For most of our time on earth, human life was conducted at a scale that now feels almost impossibly intimate. For roughly ninety-five percent of our existence, the species we call Homo sapiens moved in small bands, twenty, perhaps fifty people at most, drifting across landscapes that were as much home as they were horizon. For more than two hundred and ninety thousand years, we lived this way: hunting, gathering, forming kin-based groups whose size was dictated not by law or infrastructure, but by cognition itself, how many faces one could remember, how many loyalties one could sustain. Only in the last ten thousand years, a sliver of time so narrow it scarcely registers on the evolutionary clock, did we begin to settle, first into villages, then cities, then states, and finally into the sprawling abstractions we now call modern civilization.

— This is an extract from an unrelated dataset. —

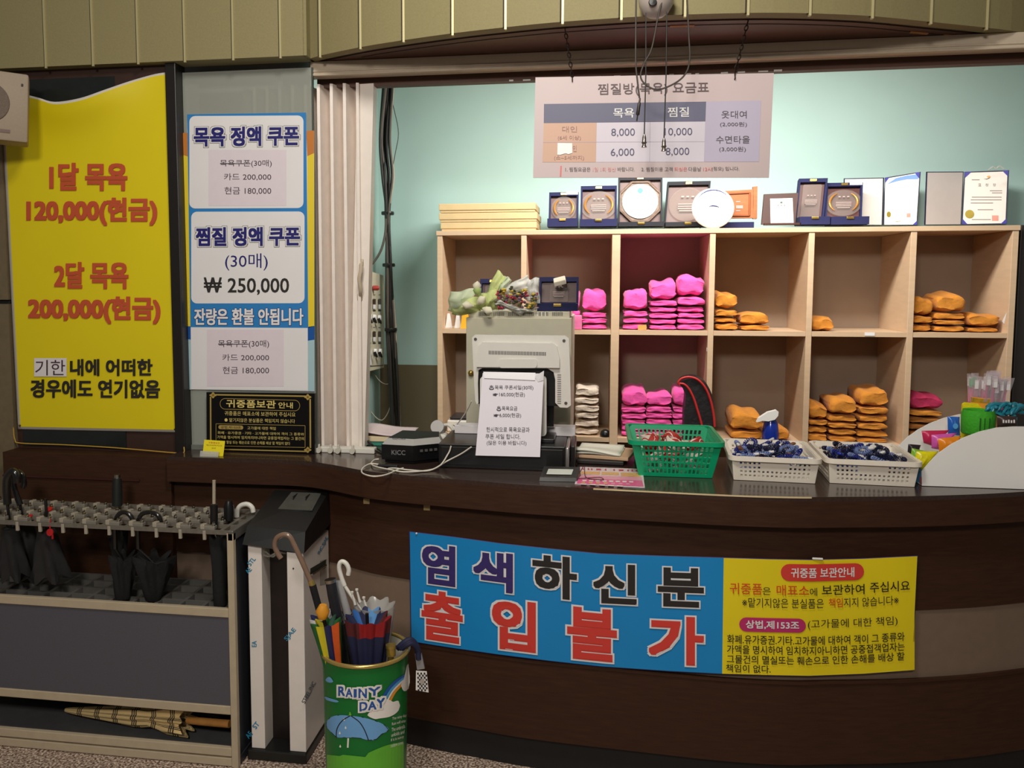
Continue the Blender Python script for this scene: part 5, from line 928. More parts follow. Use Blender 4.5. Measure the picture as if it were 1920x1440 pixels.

And yet, the older architecture persists. Anthropologists have long observed that the outer limit of stable human social networks hovers around one hundred and fifty individuals, a figure that echoes, curiously, in contemporary life. The average Facebook user, even in 2026, maintains a network of roughly that size, with a far smaller inner circle, ten or so people, occupying the space of genuine emotional gravity. The platforms have changed, the geography has dissolved, but the structure remains. We have, in effect, digitized the tribe.
The appeal is not difficult to understand. Tribal life offered a clarity that modern existence often obscures: a dense web of belonging, where each person was known, and each role mattered. Support systems were not institutional but immediate; inequality, while never absent, was constrained by proximity; and the environment was not an abstraction but a daily negotiation. There was purpose in the hunt, in the gathering, in the shared rhythms of survival.
But the same forces that bind can also divide. The logic of the tribe, of “us” and “them,” is efficient, and it is ancient. In its most extreme form, it has proven catastrophic. In 1994, the Rwandan genocide unfolded with terrifying speed, as extremist elements of the Hutu majority turned on Tutsi and moderate Hutu populations, killing an estimated eight hundred thousand people in just one hundred days. The violence, sparked by the assassination of Juvénal Habyarimana, was carried out not only by organized militias but by ordinary civilians, neighbors, in many cases, illustrating how quickly tribal identity can be weaponized. The conflict ended only when the Rwandan Patriotic Front seized control, leaving behind a fractured society and a region marked by instability.
Elsewhere, similar patterns have emerged. In Darfur, beginning in 2003, militia groups known as the Janjaweed targeted non-Arab ethnic communities, killing hundreds of thousands and displacing millions. In Iraq, in 2014, ISIS carried out a campaign against the Yazidis, executing men and enslaving women and girls, in what has been widely recognized as genocide. And in Myanmar, since 2016, military operations against the Rohingya have resulted in mass killings, sexual violence, and the displacement of hundreds of thousands into neighboring Bangladesh. The details differ, but the underlying mechanism, the hardening of identity into exclusion, and exclusion into violence, remains consistent.
The lesson is not that tribalism is inherently destructive. On the contrary, it is foundational to who we are. It provides cohesion, meaning, and resilience. But when amplified, when identity becomes absolute, when difference becomes threat, it can produce outcomes of staggering brutality.
In the United States, the fault lines are different, but the pattern is recognizable. The language of political discourse has, in recent years, taken on a distinctly tribal edge, with labels “fascist,” “enemy,” and “traitor,” deployed with increasing frequency and decreasing restraint. History offers uncomfortable parallels; in Rwanda, Tutsis were infamously dehumanized as “cockroaches” before the violence began. The comparison is not exact, nor should it be overstated, but it is difficult to ignore the underlying dynamic: the reduction of opponents into something less than fully human.
The consequences, while not comparable in scale, have begun to surface. Now three attempts on the life of a sitting president, targeted violence against elected officials and their families, and the killing of a Minnesota gubernatorial candidate’s daughter all point, in different ways, to a coarsening of the civic fabric. These are not the outcomes of policy disagreements; they are the byproducts of identity hardened into antagonism.
Tribalism, it seems, has not disappeared. It has simply adapted, migrating from forests and savannas into networks and institutions, from kinship groups into political affiliations. The scale has changed; the wiring has not. And the challenge, as ever, is not to eliminate the instinct, but to contain it, to recognize its power without allowing it to define the boundaries of who belongs, and who does not.